Do you have any ideas how to make searching better?

Pete, based in Bavaria and online since 1996.

BernieB 12-15-2008 7:46 AM

SEO as we know it is definitely not dead.  But, it certainly is evolving.  Google has made it known that it is starting to score a website for more variables than in the past.  Rich media and interactive aspects of a website are more important than before.

Reaching your customers in various places on the web is more important.  Relying on the big three search engines is very limiting.  

This is why I believe SEO is becoming SMO.  I blogged about it here: www.findandconvert.com/.../seo-becoming-smo

TerryM 12-15-2008 8:01 AM

1. I've  used the Internet since its beginnings.

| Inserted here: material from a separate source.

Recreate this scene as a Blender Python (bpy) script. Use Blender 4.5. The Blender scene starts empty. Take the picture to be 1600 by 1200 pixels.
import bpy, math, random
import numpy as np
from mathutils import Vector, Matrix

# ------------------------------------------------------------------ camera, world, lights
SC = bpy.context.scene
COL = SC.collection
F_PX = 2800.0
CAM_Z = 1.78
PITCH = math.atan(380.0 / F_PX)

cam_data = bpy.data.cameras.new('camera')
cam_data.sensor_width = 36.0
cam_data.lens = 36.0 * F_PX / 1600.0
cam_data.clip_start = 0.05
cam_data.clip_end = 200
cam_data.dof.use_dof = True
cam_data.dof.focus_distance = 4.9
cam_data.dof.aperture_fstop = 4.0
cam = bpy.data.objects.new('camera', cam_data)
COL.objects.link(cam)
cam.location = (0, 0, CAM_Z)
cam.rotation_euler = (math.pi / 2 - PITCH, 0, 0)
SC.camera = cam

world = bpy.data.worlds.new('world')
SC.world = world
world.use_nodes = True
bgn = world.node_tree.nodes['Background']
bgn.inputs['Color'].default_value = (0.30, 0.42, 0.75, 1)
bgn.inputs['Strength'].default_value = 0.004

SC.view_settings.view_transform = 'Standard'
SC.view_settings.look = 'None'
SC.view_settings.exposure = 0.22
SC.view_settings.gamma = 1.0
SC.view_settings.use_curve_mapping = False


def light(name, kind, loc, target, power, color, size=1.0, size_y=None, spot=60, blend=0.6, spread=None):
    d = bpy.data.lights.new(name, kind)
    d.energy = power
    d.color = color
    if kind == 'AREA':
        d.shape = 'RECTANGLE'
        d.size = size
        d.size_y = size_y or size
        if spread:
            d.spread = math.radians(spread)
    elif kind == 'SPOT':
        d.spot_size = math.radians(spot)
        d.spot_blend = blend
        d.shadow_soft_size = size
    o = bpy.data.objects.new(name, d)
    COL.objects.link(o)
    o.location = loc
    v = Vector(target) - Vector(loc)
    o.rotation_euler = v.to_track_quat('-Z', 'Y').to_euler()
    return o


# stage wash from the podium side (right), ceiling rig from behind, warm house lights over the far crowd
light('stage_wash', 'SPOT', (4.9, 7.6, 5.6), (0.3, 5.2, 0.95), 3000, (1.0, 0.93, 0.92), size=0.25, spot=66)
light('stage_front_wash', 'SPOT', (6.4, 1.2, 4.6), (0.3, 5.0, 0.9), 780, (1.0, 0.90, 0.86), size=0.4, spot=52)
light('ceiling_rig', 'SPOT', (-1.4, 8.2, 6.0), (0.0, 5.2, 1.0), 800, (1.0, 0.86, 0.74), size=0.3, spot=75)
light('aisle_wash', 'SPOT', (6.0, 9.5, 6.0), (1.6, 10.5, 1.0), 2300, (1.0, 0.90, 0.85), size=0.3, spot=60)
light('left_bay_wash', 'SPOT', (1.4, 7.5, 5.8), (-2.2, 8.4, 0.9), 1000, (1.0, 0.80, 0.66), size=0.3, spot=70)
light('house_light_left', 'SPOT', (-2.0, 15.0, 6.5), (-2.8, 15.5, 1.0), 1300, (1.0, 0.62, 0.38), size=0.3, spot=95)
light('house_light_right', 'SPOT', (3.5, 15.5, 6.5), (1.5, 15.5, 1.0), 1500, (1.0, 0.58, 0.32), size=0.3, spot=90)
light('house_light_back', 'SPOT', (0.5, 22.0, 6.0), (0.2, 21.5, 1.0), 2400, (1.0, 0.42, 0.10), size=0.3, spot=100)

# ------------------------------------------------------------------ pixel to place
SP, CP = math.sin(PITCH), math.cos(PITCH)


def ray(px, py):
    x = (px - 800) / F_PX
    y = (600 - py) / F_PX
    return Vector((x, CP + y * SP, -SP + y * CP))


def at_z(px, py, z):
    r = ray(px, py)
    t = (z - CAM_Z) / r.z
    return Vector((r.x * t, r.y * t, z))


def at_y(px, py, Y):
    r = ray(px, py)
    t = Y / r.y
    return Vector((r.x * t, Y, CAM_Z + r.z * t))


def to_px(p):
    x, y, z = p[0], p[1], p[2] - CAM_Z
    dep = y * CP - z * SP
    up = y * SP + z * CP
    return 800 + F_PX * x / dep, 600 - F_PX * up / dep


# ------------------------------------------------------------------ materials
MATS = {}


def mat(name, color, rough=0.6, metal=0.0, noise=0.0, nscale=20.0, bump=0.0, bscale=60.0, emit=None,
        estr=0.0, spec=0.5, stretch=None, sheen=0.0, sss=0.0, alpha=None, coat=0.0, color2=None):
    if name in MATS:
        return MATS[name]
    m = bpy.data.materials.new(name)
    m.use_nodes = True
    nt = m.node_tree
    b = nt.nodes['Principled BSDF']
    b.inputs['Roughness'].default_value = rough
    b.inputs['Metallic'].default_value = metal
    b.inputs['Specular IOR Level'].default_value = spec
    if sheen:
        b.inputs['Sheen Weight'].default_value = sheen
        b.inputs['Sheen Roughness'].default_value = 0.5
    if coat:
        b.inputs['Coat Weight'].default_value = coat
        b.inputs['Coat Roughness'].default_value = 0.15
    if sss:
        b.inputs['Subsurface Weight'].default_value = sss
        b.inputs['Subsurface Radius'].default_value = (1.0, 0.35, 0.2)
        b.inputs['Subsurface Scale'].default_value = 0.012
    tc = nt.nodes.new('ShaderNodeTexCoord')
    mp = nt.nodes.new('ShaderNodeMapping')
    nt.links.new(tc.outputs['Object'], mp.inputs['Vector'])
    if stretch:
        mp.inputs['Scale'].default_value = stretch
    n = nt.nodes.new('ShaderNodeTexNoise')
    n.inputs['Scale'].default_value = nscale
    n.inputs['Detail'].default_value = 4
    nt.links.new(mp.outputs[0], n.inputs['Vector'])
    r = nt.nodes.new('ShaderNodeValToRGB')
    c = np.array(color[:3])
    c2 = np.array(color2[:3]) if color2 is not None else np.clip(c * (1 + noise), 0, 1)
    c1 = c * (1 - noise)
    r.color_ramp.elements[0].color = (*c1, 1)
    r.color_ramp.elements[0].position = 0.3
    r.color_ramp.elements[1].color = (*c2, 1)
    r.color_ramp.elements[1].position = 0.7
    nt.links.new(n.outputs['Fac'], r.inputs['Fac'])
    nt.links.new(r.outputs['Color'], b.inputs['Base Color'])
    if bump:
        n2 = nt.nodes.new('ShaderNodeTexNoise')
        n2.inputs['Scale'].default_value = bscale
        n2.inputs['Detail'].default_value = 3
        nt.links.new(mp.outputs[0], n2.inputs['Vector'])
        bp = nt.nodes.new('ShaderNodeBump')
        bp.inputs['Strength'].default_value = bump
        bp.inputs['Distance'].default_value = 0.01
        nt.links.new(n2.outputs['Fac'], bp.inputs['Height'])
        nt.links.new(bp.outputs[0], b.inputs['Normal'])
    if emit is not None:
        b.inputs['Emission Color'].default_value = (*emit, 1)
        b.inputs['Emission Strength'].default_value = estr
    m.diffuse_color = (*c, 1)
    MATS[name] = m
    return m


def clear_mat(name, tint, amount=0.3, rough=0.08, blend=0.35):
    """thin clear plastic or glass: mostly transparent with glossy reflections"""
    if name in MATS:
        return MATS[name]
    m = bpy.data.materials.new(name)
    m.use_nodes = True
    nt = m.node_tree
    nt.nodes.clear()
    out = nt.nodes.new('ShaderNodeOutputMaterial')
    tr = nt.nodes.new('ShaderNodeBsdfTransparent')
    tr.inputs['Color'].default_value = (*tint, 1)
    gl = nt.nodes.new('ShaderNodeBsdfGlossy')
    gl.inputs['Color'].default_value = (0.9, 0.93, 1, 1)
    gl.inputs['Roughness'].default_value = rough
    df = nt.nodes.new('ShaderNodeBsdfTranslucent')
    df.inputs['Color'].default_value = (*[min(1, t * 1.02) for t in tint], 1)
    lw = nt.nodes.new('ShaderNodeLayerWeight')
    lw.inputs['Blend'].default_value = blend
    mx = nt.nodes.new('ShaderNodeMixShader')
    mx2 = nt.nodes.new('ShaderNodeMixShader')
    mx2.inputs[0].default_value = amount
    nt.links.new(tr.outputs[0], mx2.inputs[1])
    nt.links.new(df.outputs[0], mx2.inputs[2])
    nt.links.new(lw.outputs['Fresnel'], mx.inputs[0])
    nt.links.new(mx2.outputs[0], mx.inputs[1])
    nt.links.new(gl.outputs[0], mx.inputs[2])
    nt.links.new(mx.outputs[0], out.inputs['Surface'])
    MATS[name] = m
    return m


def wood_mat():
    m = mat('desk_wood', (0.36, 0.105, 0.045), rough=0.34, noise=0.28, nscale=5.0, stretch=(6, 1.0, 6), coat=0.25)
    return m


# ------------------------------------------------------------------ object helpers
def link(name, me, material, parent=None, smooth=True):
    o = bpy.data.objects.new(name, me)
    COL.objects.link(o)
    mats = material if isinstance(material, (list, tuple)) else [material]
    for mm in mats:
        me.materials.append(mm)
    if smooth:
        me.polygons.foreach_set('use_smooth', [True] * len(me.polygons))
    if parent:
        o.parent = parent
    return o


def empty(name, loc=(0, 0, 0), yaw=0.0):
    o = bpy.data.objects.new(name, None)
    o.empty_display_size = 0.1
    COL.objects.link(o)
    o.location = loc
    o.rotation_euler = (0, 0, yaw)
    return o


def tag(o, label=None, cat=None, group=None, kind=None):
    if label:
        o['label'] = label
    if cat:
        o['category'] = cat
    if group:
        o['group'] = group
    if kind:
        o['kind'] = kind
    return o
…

2. Every year, I find less and less information that I actually want.  I find the same information on a million pages, but it is very hard to get past basic level general data. You now have to pay for good information (subscribe). I still find myself going to the library.

3. Yes, I do buy things on the internet, but that is not all I do!  In fact, it is not even primarily what I do.

4. I am learning to make better use of boolean search terms, which helps.

5. I don't quit on the first few pages of a search.  I may go thru 10-20 pages or jump by 8-10 pages at a time to see if the sites change to more of what I am actually looking for. I change my search terms.  I get out the phone book. I go to the library.  I ask people questions.

6. Of course, if my college-educated kids can't find it on the internet, it doesn't exist.  But then, their social networking points them to places I wouldn't think of looking.

So my thought is you are all wrong and all right at the same time! But that none of you are looking at the whole.  I don't think there is a single right way or a single solution to marketing on the internet. Personally, I'd like less sales--I am really tired of the assault on my pocketbook! (Junk mail, phone calls, TV ads, flyers under my windshield, phony coupons, grocery coupons for things I don't buy, wide-broadcast faxes, spam, Google ads-I ignore them all and resent the time they consume anyway) I much prefer to find what I want when I am ready to purchase it.  Let me come to you!

EdwardC 12-15-2008 10:17 AM

Interesting observation; however, data obtained from one conference/convention is not enough to inform your opinion about the "End of SEO".

Purple Widget 12-15-2008 11:43 AM

As long as there are search engines there will be search engine optimization.  What might be dead is the definition of search engine optimization and since there are nearly as many definitions of SEO as there are people claiming to be SEO's I'm not sure what has, or will die.  I think the thought of an evolving definition is much more accurate.

John Fitzsimmons 12-16-2008 10:51 AM

The point of the article is along the lines of what BernieB said,

"SEO as we know it is definitely not dead.  But, it certainly is evolving."

Thus why the article says, SEO "'as we know it" is dead.

It's no longer just about links, content, and indexibility. Sure, those will remain factors but now we need to also think about how long people stay on the site, bounce rate, conversion rates, conversations, multimedia, etc.

We are heading toward a day when you can't artificially make a site look important to the search engines... it will truly need to be important to the users. So SEO's are evolving to become usability experts, multimedia experts, business consultants, and even psychologists to a degree.

SEO isn't dead... but it's sure evolving beyond simple on-site and off-site factors.

ChrisB 12-18-2008 1:20 AM

I was a speaker at SES Chicago last week, and I can't quite relate to this writer's article - I know there's a steady shift to social networking and what have you, but SEO is a LONG way from dead - some of us are just getting started, and for those of us with long tails and niche markets, I'm not sure there's an Internet economy without the search engines - I mean, it's cool to get stuff cheap/free, but the well's just gonna dry up if the money does.

Maybe I misunderstood the writer's intent, but I didn't take anything like this away from the SES Chicago presentations.